Another longish show, so put on a render, pull out the snow blower or take a long walk.

5 thoughts on “Episode 19: Starting over in a “Green field” revisited.

  1. All this talk about green fields (2eps already!) leads me to ask you guys about the prospects of a “green union”. Under the current system, the mere mention of ‘unions’ brings fright to a producer. Since the producers want to hire workers, and workers want to be hired, we should rethink any institution which quite literally makes the employer look the door to their office, or move a production to another city. To a producer, unions mean more money, more paper work, more headaches with little on the positive side.

    Back in the day when unions were trying eliminate grievances like child slavery, and truly unsafe working conditions, thuggish methods like strikes, shame rallies, and protests were effective. I would argue that those methods are simply not effective anymore because workers (and the unions that support them) are not facing the same challenges.

    Our challenge, frankly, is unemployment. In entertainment, only a small % of people in unions actually work on union shows. Most people clammer for those few positions and those positions, which are evaporating anyway right along with the arcane business models that support them; for example networks.

    However, imagine a world where no one knew what a union was (green field). Image if an organization of workers formed with two goals in mind; to always be employed with fair wages and benefits, AND to help producers of that content be successful.

    How can they help? First off all, eliminate or greatly reduce the transaction costs. There is little excuse for paperwork, and job specific roles. A company should be able to complete a contract negotiation in a phone call and signature.

    Secondly, unions are a group of people who have collective bargaining power in general. Why not offer producers; free screening rooms at the guild, have subsidized edit bays available, have subsidized equipment rentals, help with distribution of projects via promotions (agencies do this for their starts), and the list goes on.

    I guess my point is, unions should find a way that they can introduce value into a production and not just act as a market distortion.

    My question is; how would you guys rebuild the unions?

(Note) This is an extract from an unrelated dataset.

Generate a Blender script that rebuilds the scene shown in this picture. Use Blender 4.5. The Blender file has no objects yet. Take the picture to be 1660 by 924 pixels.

    1. How would we rebuild unions? In the show we talk about it, really making similar points to you: our putative “green field” studio would probably not need unions because people were paid a fair wage/salary, with benefits and all would be working on the same team. Personally I’d advocate a “real” profit sharing deal and even equity – at least equity in programs they work on.

      And if we keep unions then I like your ideas.

  2. Profit sharing sounds good, but how do you police it? Look at the abysmal studio accounting practices that we have now. No one wants to work for points.

  3. Thanks for the responses!

    Phillip, I don’t think it’s a question of “needing” unions. I think it’s a question of unions making their “services” appealing to a producer.

    It’s possible “green fields” could even encourage the formation of unions. Instead of the traditional hiring of a freelancer, a producer would be hiring a freelancer with a community of support and services behind them, who want to help their productions.

    For example: Our Avid crashed and I, the person you hired, could not fix the problem (happens to the best of us). However, because we I’m in a union I have access to 24 hour tech support from someone working at the Local 700 office.

    If a producer or post supervisor knew about this freelancer’s ‘union benefit’ when they walked into the job interview, I bet they’d be more likely to be hired and less likely to have the door slammed on them for fear of being organized.